6. Key Principles from German Case Law
Across all decisions, German courts consistently enforce four principles:
1. Digital access is fully lawful
Tax authorities can remotely access VAT data in electronic form.
2. But access must be limited to tax relevance
Only VAT-relevant data is subject to audit.

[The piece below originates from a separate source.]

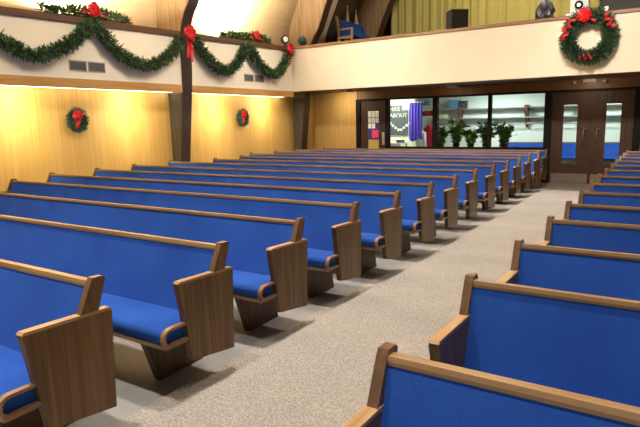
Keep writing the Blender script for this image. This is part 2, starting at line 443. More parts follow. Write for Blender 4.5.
def loop_mesh():
    """stadium-shaped wooden rim on the end of the seat"""
    def stad(y0, y1, z0, z1, n=8):
        r = (z1-z0)/2; zc = (z0+z1)/2; out = []
        for i in range(n+1):
            a = PI/2+PI*i/n; out.append((y0+r+math.cos(a)*r, zc+math.sin(a)*r))
        for i in range(n+1):
            a = -PI/2+PI*i/n; out.append((y1-r+math.cos(a)*r, zc+math.sin(a)*r))
        return out
    A = stad(-.572, -.20, .356, .474); B = stad(-.554, -.218, .373, .457)
    bm = bmesh.new(); n = len(A)
    vs = [[bm.verts.new((x, *p)) for p in P] for x in (0, .034) for P in (A, B)]
    for i in range(n):
        j = (i+1) % n
        bm.faces.new((vs[0][i], vs[0][j], vs[1][j], vs[1][i])); bm.faces.new((vs[2][i], vs[3][i], vs[3][j], vs[2][j]))
        bm.faces.new((vs[0][i], vs[2][i], vs[2][j], vs[0][j])); bm.faces.new((vs[1][i], vs[1][j], vs[3][j], vs[3][i]))
    return to_mesh(bm, 'seat_rim', M['rimwood'], bevel=.004)
def pedestal_mesh():
    bm = bmesh.new(); prism(bm, [(-.475, .34), (-.04, .34), (.035, .0), (-.365, .0)], -.025, .025)
    return to_mesh(bm, 'pedestal', M['pedwood'], bevel=.003)
ME = dict(end=end_panel_mesh(), arm=arm_cap_mesh(), post=post_mesh(), rim=loop_mesh(), ped=pedestal_mesh(), endR=end_panel_mesh(.09), armR=arm_cap_mesh(.09))
def long_mesh(kind, L):
    key = (kind, round(L, 3))
    if key in ME: return ME[key]
    bm = bmesh.new(); a, b = T*.5, L-T*.5
    if kind == 'cap':
        prism(bm, [(-.050, .871), (-.045, .889), (.004, .884), (.010, .876), (.006, .857), (-.050, .857)], a, b); me = to_mesh(bm, 'top_rail', M['capwood'], bevel=.004)
    elif kind == 'back':
        prism(bm, [(-.045, .857), (-.180, .43), (-.150, .41), (-.015, .857)], a, b); me = to_mesh(bm, 'backrest', M['blue'], bevel=.006)
    elif kind == 'rear':
        prism(bm, [(-.014, .857), (-.149, .41), (-.125, .34), (-.095, .34), (.002, .857)], a, b); me = to_mesh(bm, 'back_board', M['endwood'])
    elif kind == 'seat':
        prism(bm, rounded_front(-.570, -.155, .372, .470, .045, .035), T*.75, L-T*.75); me = to_mesh(bm, 'seat_cushion', M['blue'], True)
        for p in me.polygons:
            if abs(p.normal.x) > .9: p.use_smooth = False
    else:
        prism(bm, [(-.555, .372), (-.13, .372), (-.13, .34), (-.545, .34)], a, b); me = to_mesh(bm, 'seat_board', M['capwood'], bevel=.003)
    ME[key] = me; return me
def make_pew(x0, x1, Y, label, group, peds=4, z=0, rz=0, long_arm=''):
    L = x1-x0
    root = empty('church_pew', (x0, Y, z), label, 'pew', rz, group)
    link('backrest', long_mesh('back', L), root); link('back_board', long_mesh('rear', L), root)
    link('top_rail', long_mesh('cap', L), root)
    link('seat_cushion', long_mesh('seat', L), root); link('seat_board', long_mesh('board', L), root)
    for i, x in enumerate((0, L-T)):
        e = link('end_panel', ME['end'+long_arm], root, (x, 0, 0)); link('arm_top', ME['arm'+long_arm], e)
        link('end_post', ME['post'], e)
        link('seat_rim', ME['rim'], root, (.004 if i == 0 else L-.038, 0, 0))
    for k in range(peds):
        link('pedestal', ME['ped'], root, (.34+(L-.68)*k/(peds-1), 0, 0))
    return root
words = ['first', 'second', 'third', 'fourth', 'fifth', 'sixth', 'seventh', 'eighth', 'ninth', 'tenth', 'eleventh', 'twelfth', 'thirteenth', 'last']
Ly = [1.70, 2.64, 3.61, 4.58, 5.51, 6.47, 7.42, 8.42, 9.36, 10.30, 11.30, 12.25, 13.15, 14.02]
Lx_shift = .06
Lx = [-9.20, -9.15, -9.10, -8.70, -9.19, -9.26, -9.37, -9.40, -8.94, -8.96, -9.47, -9.38, -9.29, -8.89]
lx = [.0, .03, -.01, -.02, .0, .02, .01, -.01, .01, .01, .0, -.01, 0, 0]
for i, (y, x) in enumerate(zip(Ly, Lx)):
    tail = 'row nearest the camera' if i == 0 else ('row by the glass wall' if i == 13 else 'row from the front')
    make_pew(x+Lx_shift, XL+.01+lx[i], y, 'long blue cushioned wooden pew left of the aisle, %s %s' % (words[i], tail), 'pews left of the aisle')
Rx = [-.785, -.80, -.776, -.757, -.757, -.762, -.757, -.77, -.775, -.765, -.78, -.79, -.79, -.79]
Ry = [1.64, 2.645, 3.57, 4.55, 5.45, 6.38, 7.25, 8.17, 9.10, 10.0, 10.95, 11.9, 12.85, 13.8]
for i, y in enumerate(Ry):
    tail = 'row nearest the camera' if i == 0 else ('row by the double doors' if i == 13 else 'row from the front')
    make_pew(Rx[i]-.023, Rx[i]-.023+6.8, y, 'blue backed wooden pew right of the aisle, %s %s' % (words[i], tail), 'pews right of the aisle', long_arm='R')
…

3. Proportionality principle
Authorities cannot:
- store unlimited data freely
- demand irrelevant personal/business data
- impose excessive digital surveillance
4. Responsibility remains with taxpayer
Taxpayer must:
- classify VAT-relevant data
- ensure retention compliance
- provide structured datasets
7. Remote VAT Monitoring vs Traditional VAT Audit
| Feature | Traditional Audit | Remote VAT Monitoring |
|---|---|---|
| Location | On-site | Remote / digital |
| Data type | Paper + digital | Fully electronic |
| Access method | Physical inspection | System/data access |
| Duration | Periodic | Increasingly continuous |
| Legal basis | §147 AO, §200 AO | Same laws + GoBD |
8. Practical Impact on Businesses
German companies must ensure:
- GoBD-compliant ERP systems
- VAT invoice traceability
- Audit-ready export functionality
- Email and digital communication archiving
- Secure access logs for VAT systems
Failure leads to:
- VAT reassessments
- penalties
- estimated taxation (“Schätzung”)
9. Conclusion
Remote VAT Compliance Monitoring in Germany is a legally well-established but strictly controlled system based on:
- Digital audit rights under §147 AO
- Strong BFH case law allowing electronic access
- Strict limits based on proportionality and data relevance
👉 The German system is best described as:
“Highly digitalized VAT surveillance, but legally constrained by strict data relevance and proportionality rules.”